I want to have a Tupperware trading party for everyone who has a bunch of mismatched lids and bottoms floating around their kitchen cabinets. I swear every time I go to put leftovers or tomorrow's lunch away, I find the perfect bottom but no matching lid. And while I'm sorting through both of the places I keep all those crazy things jumbled up, I find lids that seem to cover awesome bottom pieces that are mysteriously gone.

There's go to be other people out there facing the same dilemma. Like you, I can't part with those odd, incomplete misfits and keep tossing them back into the cabinetry abyss in hopes one day the other piece turns up. Rarely do I experience this reunion; once I forgot I put a leaky plant inside of a container with the intention to eventually re-pot it. It was pretty cool to make that discovery.

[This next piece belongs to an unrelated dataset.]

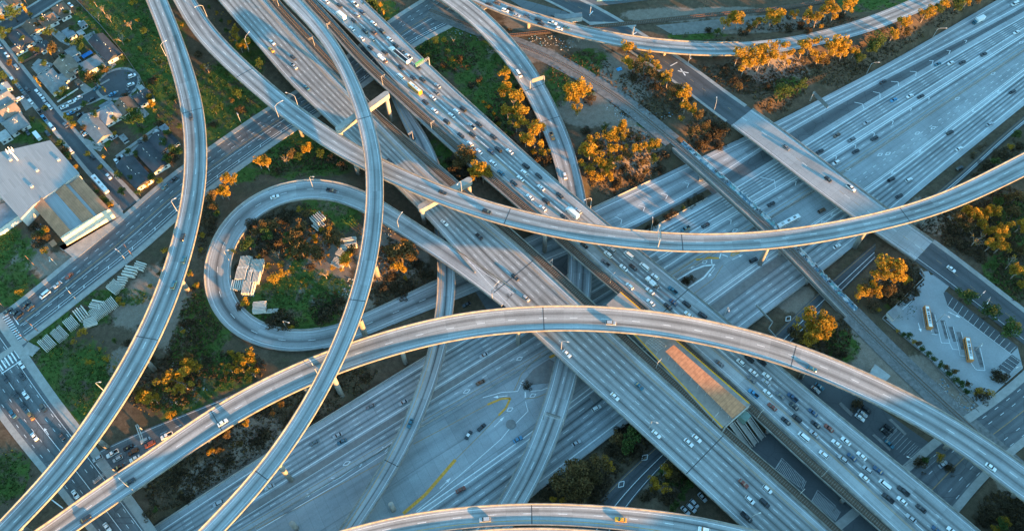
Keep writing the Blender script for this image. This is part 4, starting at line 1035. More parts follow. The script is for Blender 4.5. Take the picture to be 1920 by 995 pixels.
M['sleeper'] = plain('concrete_sleeper', (0.2, 0.17, 0.14), 0.9, .1, .2)
def track(r, label, root=None, dz=0.0, lo=0, hi=None, sleepers=True, bal='ballast'):
    hi = len(r.c) if hi is None else hi
    if root is None: root = empty('railway_track', (0, 0, 0), label=label, cat='railway track')
    mb = MB()
    h = lambda i: r.w[i] / 2
    sweep(mb, r, [(-1.9, dz + .004), (-1.45, dz + .22), (1.45, dz + .22), (1.9, dz + .004)], float(np.median(r.w)) / 2, lo, hi)
    mb.build('ballast', M[bal], root)
    mid = np.median(r.w) / 2
    for o in (-.75, .75):
        m2 = MB(); sweep(m2, r, [(o - .07, dz + .3), (o - .07, dz + .46), (o + .07, dz + .46), (o + .07, dz + .3)], float(mid), lo, hi)
        m2.build('rail', M['rust'], root)
    if sleepers:
        m3 = MB()
        for s in np.arange(r.s[lo] + .4, r.s[hi - 1], 1.1):
            p = at_s(r, s, float(np.interp(s, r.s, r.w)) / 2 if False else float(mid)); tx = np.interp(s, r.s, r.t[:, 0]); ty = np.interp(s, r.s, r.t[:, 1])
            m3.box((p[0], p[1], p[2] + dz + .2), (.26, 2.5, .12), (tx, ty))
        m3.build('sleepers', M['sleeper'], root); 
    return root
def track_bridge(r, label):
    N = len(r.c)
    root = empty('track_viaduct', (0, 0, 0), label=label, cat='rail viaduct', group='light rail viaducts between the carriageways')
    mb = MB(); vs = []
    for i in range(N):
        w = r.w[i]
        for (u, dz) in ((0, 0), (0, -.4), (w * .2, -1.8), (w * .8, -1.8), (w, -.4), (w, 0)):
            hh = w / 2 - u; vs.append((r.c[i, 0] + r.n[i, 0] * hh, r.c[i, 1] + r.n[i, 1] * hh, r.c[i, 2] + dz))
    fs = []
    for i in range(N - 1):
        for j in range(6):
            a = i * 6 + j; b = i * 6 + (j + 1) % 6; fs.append((a, b, b + 6, a + 6))
    a, b, c, d = (np.array(vs[q]) for q in fs[2])
    if np.cross(b - a, d - a)[2] > 0: fs = [q[::-1] for q in fs]
    mb.add(vs, fs); mb.build('deck', M['conc_dark'], root)
    for sd_ in ('L', 'R'):
        m2 = MB(); sweep(m2, r, [(0, -.3), (0, .95), (.25, .95), (.25, 0)], sd_); m2.build('parapet', M['parapet'], root)
    for s in np.arange(30, r.s[-1], 42.0):
        p = at_s(r, s, float(np.interp(s, r.s, r.w)) / 2); zb = float(terr(p[0], p[1])[0]) - .4
        m2 = MB(); m2.tube((p[0], p[1], zb), (p[0], p[1], p[2] - 1.7), 1.0, 1.0, 12); m2.build('pillar', M['conc'], root, True)
    return root
track_bridge(rT1, 'rail viaduct beside the left freeway viaduct along the platform')
track_bridge(rT2, 'rail viaduct beside the jammed freeway viaduct along the platform')
for r, lb in ((rT1, 'light rail track on its viaduct left of the orange roofed platform'), (rT2, 'light rail track on its viaduct right of the orange roofed platform')):
    rr = finish(r.c.copy(), np.full(len(r.c), 4.0)); rr.n = r.n; rr.t = r.t
    track(rr, lb)
# catenary poles
def catenary(px, py, r, label):
    p, t, i = drop(r, px, py)
    root = empty('catenary_pole', p, math.atan2(r.t[i][1], r.t[i][0]), label=label, cat='catenary pole', group='overhead line poles of the light rail')
    mb = MB(); mb.tube((0, 0, 0), (0, 0, 7.5), .16, .11, 8); mb.build('mast', M['steel'], root)
    sg = 1 if float((p - r.c[i])[:2] @ r.n[i]) < 0 else -1
    m2 = MB(); m2.tube((0, 0, 6.8), (0, 2.6 * sg, 7.2), .07, .06); m2.tube((0, 0, 6.0), (0, 2.4 * sg, 6.1), .06, .05); m2.tube((0, 2.4 * sg, 6.1), (0, 2.6 * sg, 7.2), .05, .05); m2.build('bracket_arm', M['steel'], root)
CAT = [(617, 62), (718, 160), (810, 246), (1420, 783), (1540, 893), (1144, 530)]
for k, q in enumerate(CAT): catenary(*q, rT2, f'{ordw(k)} catenary pole from the top on the rail viaduct beside the jammed traffic' if k else 'topmost catenary pole on the rail viaduct beside the jammed traffic') if False else None
cp = sorted(CAT, key=lambda q: q[1])
for k, q in enumerate(cp): catenary(*q, rT2, f'slim catenary pole, {ordw(k)} from the top on the track beside the jammed viaduct')
cp = [(523, 12), (590, 86), (775, 262), (1035, 500), (1230, 690), (1335, 790), (1500, 925)]
for k, q in enumerate(cp): catenary(*q, rT1, f'slim catenary pole, {ordw(k)} from the top on the track beside the quiet viaduct')

# ------------------------------------------------------------------ freight railway and its bridge
rR = RAMP['T2']
tb = empty('railway_bridge', (0, 0, 0), label='railway bridge over the wide freeway with a graffiti covered walkway wall', cat='railway bridge')
cc = rR.c[I_T2a:I_T2b + 1]; rb = finish(cc.copy(), np.full(len(cc), 8.4))
mb = MB(); sweep(mb, rb, [(0, -.02), (0, -1.4), (8.4, -1.4), (8.4, -.02)], 'L'); mb.build('deck', M['conc_dark'], tb)
for sd_ in ('L', 'R'):
    m2 = MB(); sweep(m2, rb, [(0, -1.9), (0, 1.5), (.4, 1.5), (.4, -.01)], sd_); m2.build('girder', M['conc'], tb)
gt = NT('graffiti_wall', .8, .2)
gp = gt.obj(); v1 = gt.n('ShaderNodeTexVoronoi', distance='CHEBYCHEV'); gt.put(v1.inputs['Vector'], gp); v1.inputs['Scale'].default_value = .55
sp = gt.n('ShaderNodeSeparateColor'); gt.put(sp.inputs[0], v1.outputs['Color'])
cA = gt.mix(gt.math('GREATER_THAN', sp.outputs[0], .45), (.55, .57, .58), (.05, .16, .24))
cA = gt.mix(gt.math('GREATER_THAN', sp.outputs[1], .72), cA, (.02, .02, .03)); cA = gt.mix(gt.math('GREATER_THAN', sp.outputs[2], .8), cA, (.12, .35, .36))
cA = gt.mix(gt.math('GREATER_THAN', gt.math('ABSOLUTE', gt.math('SUBTRACT', gt.noise(gp, 1.6, 2), .5)), .085), cA, (.42, .43, .43))
gt.col(cA); M['graffiti'] = gt.m
m2 = MB(); sweep(m2, rb, [(.44, .02), (.44, 1.3), (.5, 1.3), (.5, .02)], 'L'); sweep(m2, rb, [(0, 1.504), (.01, 1.52), (.4, 1.52), (.4, 1.504)], 'L'); m2.build('graffiti_panel', M['graffiti'], tb)
m2 = MB(); sweep(m2, rb, [(.5, .01), (.5, .25), (1.9, .25), (1.9, .01)], 'L'); m2.build('walkway', M['graffiti'], tb)
for px in ((1313, 322), (1413, 432), (1500, 530), (1440, 470)):
    p, t, i = drop(rb, *px); c = rb.c[i]; zb = float(terr(c[0], c[1])[0]) - .4
    m2 = MB(); m2.box((c[0], c[1], zb), (1.3, 7.0, c[2] - 1.4 - zb), (rb.t[i][0] * .75 + rb.n[i][0] * .65, rb.t[i][1] * .75 + rb.n[i][1] * .65)); m2.build('pillar', M['conc'], tb)
rr = finish(rR.c.copy(), np.full(len(rR.c), 4.6)); rr.c[:, 2] += 0.0
fr = empty('railway_track', (0, 0, 0), label='single freight track from the top middle over the freeway to the lower right', cat='railway track')
track(rr, '', fr, .02, bal='ballast_grey')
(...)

On a side bar I think Dilemma is one of the tougher words to spell. If it were a game show question I'd more then likely get it wrong. I really put the spell check to the test with the mangle attempted spelling, which came out as "dillema." I guess that isn't too far off the mark. The funny thing about spell check is the possible replacement words it provided were "Guillema," "Guillema's," "Willemstad", "allemande" and "Willem". Those choices really threw me off and it took another couple of stabs spelling it to get it.

Anyway, back to the Tupperware party, I envisioned a bunch of people showing up at some apartment, and maybe it'd be a pot luck bring snacks type of thing. Cookies, appetizers, cheese, crackers, cakes, fruit...possibly beer too, but I'm also open to tea and coffee parties. You could even store some pot luck leftovers in your newly completed container set! Maybe there'd be a big table in the center of the room with a giant piece of paper on the table , and each person who showed up set their pieces on this table and wrote their name next to it to identify who's container it is. Then each person would have to negotiate with the other, but I think a good general rule of thumb would be to give up the lids to the owner of the container, unless the owner of the container declined and let the lid owner keep the set.

In any event, everyone should go home with some leftover snacks!